I hate when I expose myself like this.
now, exposing myself to a crowded train is an entirely different story.
talk about "rush" hour!
haaaaa!!
fuck no, I've never done that you freaks!
but somedays, I would sorta kinda like to.
...run through BYU campus in knee high black boots and a wide-open trench coat...
ok, maybe a thong.
hell, if I didn't get arrested, I would probably get laid.
ha!
poor repressed bastards.
I will, however, always cherish the memory of the elevator fuck, a couple of valentine's days ago, in the tallest building on campus.
short skirt, tall boots--tall husband.
anyway, at least I'm not wallowing in it.
I wrote this as a way to get it out of my system and more clearly remind myself not to be such a fucking cunt.
and because writing about any emotion, good, bad or even ugly, like this one, is a great exercise for me.
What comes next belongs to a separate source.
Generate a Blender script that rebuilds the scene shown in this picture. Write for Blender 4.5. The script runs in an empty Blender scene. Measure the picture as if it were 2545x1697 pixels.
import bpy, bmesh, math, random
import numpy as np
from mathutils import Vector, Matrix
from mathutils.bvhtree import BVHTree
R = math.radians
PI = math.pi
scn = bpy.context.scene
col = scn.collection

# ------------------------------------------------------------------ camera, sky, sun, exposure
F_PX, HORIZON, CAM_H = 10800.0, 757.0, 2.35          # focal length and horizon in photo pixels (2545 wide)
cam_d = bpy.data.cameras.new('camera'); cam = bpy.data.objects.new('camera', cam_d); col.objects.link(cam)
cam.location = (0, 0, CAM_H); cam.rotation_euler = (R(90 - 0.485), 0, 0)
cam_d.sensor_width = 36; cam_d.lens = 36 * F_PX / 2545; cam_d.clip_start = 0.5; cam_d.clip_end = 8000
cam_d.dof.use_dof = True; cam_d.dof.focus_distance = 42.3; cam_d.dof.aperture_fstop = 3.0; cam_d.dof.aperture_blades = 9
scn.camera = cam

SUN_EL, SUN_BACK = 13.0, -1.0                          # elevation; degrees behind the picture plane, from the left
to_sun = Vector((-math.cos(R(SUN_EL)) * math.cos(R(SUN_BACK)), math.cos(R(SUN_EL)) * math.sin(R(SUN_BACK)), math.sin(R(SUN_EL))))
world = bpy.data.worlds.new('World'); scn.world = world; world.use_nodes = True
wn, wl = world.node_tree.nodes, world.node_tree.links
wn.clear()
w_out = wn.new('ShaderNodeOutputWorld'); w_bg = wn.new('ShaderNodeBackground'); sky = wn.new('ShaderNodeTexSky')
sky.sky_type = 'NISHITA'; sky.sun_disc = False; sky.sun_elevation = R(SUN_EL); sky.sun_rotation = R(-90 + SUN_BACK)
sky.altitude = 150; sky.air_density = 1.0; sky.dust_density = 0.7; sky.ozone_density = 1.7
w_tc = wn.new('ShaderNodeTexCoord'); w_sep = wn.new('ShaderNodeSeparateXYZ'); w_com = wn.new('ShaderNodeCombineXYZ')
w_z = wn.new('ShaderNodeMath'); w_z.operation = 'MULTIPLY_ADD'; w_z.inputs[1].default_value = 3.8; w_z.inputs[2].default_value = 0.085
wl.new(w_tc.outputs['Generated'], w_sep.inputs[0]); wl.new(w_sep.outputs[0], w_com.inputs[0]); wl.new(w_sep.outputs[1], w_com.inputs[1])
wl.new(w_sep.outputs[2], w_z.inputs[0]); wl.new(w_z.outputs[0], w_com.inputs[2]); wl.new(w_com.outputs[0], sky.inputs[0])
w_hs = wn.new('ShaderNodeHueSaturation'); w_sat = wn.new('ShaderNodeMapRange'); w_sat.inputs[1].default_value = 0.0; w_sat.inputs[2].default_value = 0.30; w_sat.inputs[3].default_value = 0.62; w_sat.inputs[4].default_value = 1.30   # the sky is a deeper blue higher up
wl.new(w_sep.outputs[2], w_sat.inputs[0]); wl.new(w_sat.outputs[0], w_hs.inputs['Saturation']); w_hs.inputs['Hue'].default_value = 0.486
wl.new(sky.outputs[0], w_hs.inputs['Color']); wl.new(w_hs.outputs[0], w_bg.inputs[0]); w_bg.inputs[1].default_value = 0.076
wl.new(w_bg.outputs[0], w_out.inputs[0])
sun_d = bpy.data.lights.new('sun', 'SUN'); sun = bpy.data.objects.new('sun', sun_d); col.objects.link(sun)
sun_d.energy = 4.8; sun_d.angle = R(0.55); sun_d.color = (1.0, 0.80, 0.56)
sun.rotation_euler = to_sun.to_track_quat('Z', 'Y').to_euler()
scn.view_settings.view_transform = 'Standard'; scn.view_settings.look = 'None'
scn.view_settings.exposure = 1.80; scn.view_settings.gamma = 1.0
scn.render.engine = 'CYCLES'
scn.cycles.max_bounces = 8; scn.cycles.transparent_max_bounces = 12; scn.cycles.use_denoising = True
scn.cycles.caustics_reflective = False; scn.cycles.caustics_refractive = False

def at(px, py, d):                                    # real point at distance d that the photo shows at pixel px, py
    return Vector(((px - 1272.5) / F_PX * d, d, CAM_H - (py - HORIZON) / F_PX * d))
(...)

ok, so it's the weekend which means not many people will read this, but regardless, I want to end on a more cheerful note.

picture this:
you are standing in the blurry cylinder of light from a streetlamp,
as the rain pours down in sheets,
your arms outstretched, your head back as you spin in circles.
your laughter carries, muffled by the sounds of the storm,
into the windows of your neighbors, and into their hearts.
oooo...now I'm picturing my body pressed to...his...both of us cold and drenched, and feeling the hardness pressing into me as we tumbled behind some bushes and fought against the suction of wet fabric to skin, exposing each other's need, our mouths hot despite the cold skin, our bodies joining, despite the hurdles...
mmm....I like that.

also, I like that my imagination fills me with such joy, because frankly...life is never as perfect
beautiful
painless
color-by-numbers...
as the scenes I trip through in my own little head.

one more thing to make you smile--
I keep stretching my arm above my head and sticking my nose into my pit for a deep sniff.
I like how my cold nose feels against my warm arm, and even more oddly...
I like the smell.

good thing y'all don't know where I live.
without an address, you'll have a hell of a time getting me committed!!!!!!!!!!!!!

I had planned to lay in bed and read my fabulous book, but this feels good, too.